Kematian seakan-akan hanya ditetapkan atas selain kita. Kita bagaikan tidak mendengar adanya generasi yang lalu, atau tidak melihat apa yang terjadi bagi generasi kini. Sesungguhnya masa yang dikerat oleh detik pastilah berakhir betapapun panjangnya.
Maut adalah pemutus segala kelezatan duniawi, dia adalah pemisah sahabat dan pengeruh kenyamanan hidup orang-orang yang lalai.

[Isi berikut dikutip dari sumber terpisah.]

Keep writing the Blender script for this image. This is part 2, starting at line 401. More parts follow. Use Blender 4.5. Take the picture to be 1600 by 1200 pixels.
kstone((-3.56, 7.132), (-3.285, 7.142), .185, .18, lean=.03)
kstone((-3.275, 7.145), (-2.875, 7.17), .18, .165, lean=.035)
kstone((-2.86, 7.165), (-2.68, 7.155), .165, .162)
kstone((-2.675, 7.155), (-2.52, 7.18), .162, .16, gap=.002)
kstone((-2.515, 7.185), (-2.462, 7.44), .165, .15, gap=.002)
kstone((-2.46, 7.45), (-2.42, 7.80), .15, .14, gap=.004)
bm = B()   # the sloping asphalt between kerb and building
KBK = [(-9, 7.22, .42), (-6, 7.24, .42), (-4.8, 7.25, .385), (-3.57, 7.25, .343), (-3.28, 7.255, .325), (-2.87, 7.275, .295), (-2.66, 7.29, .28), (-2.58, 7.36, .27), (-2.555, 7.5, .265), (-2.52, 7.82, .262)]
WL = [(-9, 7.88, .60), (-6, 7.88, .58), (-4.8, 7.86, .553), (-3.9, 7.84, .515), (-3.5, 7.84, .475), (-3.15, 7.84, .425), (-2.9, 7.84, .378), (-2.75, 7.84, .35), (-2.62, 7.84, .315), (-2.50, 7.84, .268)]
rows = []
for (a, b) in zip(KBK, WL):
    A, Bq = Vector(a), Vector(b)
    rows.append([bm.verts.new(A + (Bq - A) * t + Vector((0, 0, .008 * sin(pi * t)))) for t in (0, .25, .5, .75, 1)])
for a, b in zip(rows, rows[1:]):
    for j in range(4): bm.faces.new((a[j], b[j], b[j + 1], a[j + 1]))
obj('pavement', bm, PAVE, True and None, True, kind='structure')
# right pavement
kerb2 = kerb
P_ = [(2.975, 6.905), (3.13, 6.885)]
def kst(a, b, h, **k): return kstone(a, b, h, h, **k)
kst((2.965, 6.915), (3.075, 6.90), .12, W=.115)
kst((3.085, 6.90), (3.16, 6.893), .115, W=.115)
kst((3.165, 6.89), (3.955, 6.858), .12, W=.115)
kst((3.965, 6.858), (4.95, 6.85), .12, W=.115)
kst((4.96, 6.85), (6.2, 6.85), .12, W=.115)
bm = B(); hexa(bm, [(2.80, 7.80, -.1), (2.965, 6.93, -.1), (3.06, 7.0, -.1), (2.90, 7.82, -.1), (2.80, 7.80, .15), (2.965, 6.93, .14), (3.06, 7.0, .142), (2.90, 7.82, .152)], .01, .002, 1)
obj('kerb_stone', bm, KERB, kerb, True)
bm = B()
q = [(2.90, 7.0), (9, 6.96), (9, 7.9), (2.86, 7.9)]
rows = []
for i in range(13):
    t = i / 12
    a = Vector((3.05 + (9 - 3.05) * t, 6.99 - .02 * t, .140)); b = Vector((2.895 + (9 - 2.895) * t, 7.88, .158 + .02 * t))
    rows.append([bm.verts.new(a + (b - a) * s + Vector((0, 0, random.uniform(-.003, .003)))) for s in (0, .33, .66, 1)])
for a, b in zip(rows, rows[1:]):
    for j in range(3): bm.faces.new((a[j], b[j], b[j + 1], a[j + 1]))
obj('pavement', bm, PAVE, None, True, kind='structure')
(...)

Ia adalah keniscayaan. “Di mana saja kamu berada, kematian akan mendapatkan kamu, kendatipun kamu di dalam benteng yang tinggi lagi kokoh,” begitu firman Allah dalam QS. an-Nisâ’ 4:78. Ia akan datang kepada kita, kendati kita berusaha lari menghindar darinya: Katakanlah: “Sesungguhnya kematian yang kamu lari daripadanya, maka sesungguhnya kematian itu akan menemui kamu, kemudian kamu akan dikembalikan kepada (Allah), yang mengetahui yang gaib dan yang nyata, lalu Dia beritakan kepada kamu apa yang telah kamu kerjakan” (QS. al-Jumu‘ah 62:8).
Maut adalah bayang-bayang yang muncul dalam benak manusia yang mengancam hidupnya, hidup kekasih, anak, dan sanak keluarganya.
Maut adalah sesuatu yang amat dikenal, ia terlihat dan terdengar sehari-hari bahkan ditayangkan setiap saat. Namun sosoknya, serta apa yang dilihat oleh yang mati bahkan kehadirannya, adalah rahasia yang tidak dapat terungkap kecuali bagi hamba-hamba pilihan Allah. “Tiada seorang pun yang dapat mengetahui di bumi mana dia akan mati. Sesungguhnya Allah Maha Mengetahui lagi Maha Mengenal” (QS. Luqmân [31]: 34).
Andaikata Anda dapat melihat apa yang dilihat oleh yang telah direnggut nyawanya oleh maut, pasti sikap dan keadaan Anda bukan seperti sekarang. Tapi yakinlah bahwa dalam waktu dekat – karena setiap yang akan datang pasti tak lama lagi – tabir maut akan dicabik-cabik sehingga Anda pun melihatnya. “Sebenarnya – kata Sayyidina Ali kw. – kepada Anda telah diperlihatkan kalau memang Anda mau melihat, kepada Anda telah diperdengarkan kalau memang Anda mau mendengar,… Anda pun telah diberi petunjuk, hanya Anda enggan memanfaatkan petunjuk itu.”
Benar kita lengah, karena “Sungguh seandainya kamu mengetahui dengan ‘ilmul yaqîn,” yakni pengetahuan yang mantap – pasti kamu berhenti lengah atau bersaing secara tidak sehat. Demi Allah jika kamu demikian itu, pasti kamu akan melihat neraka jahim dengan mata hatimu, lalu di hari Kemudian kamu akan melihatnya dengan mata kepalamu (baca QS. at-Takâtsur 102:5-6).
Keyakinan tentang kematian yang meresap di lubuk hati yang terdalam, serta gambarannya yang tampil dari saat ke saat ke pelupuk mata, itulah salah satu jaminan kewaspadaan serta peningkatan amal-amal kebajikan tanpa pamrih. Itulah yang mendorong seseorang mempersiapkan bekal untuk hidup sesudah mati. Bahkan seperti tulis Will Durant: “Maut adalah sumber semua agama, boleh jadi kalau maut tak ada maka kepercayaan kepada Tuhan pun tidak akan ada.” Karena itu pula Rasul saw. menganjurkan untuk selalu mengingat maut dan menganjurkan untuk menziarahi pekuburan. Bukan untuk meminta, tetapi guna mengingatkan bahwa suatu ketika peziarah pun akan berada di tempat yang sama dan semoga diziarahi pula.
Suatu ketika ada seseorang melihat jenazah sedang diusung. Dia bertanya: “Siapa yang diusung ini?” Seorang bijaksana menjawab: “Dia adalah kita. Dia adalah saya dan Anda!” Memang suatu ketika, kita pun akan mengalaminya. Demikian wa Allâh a‘lam.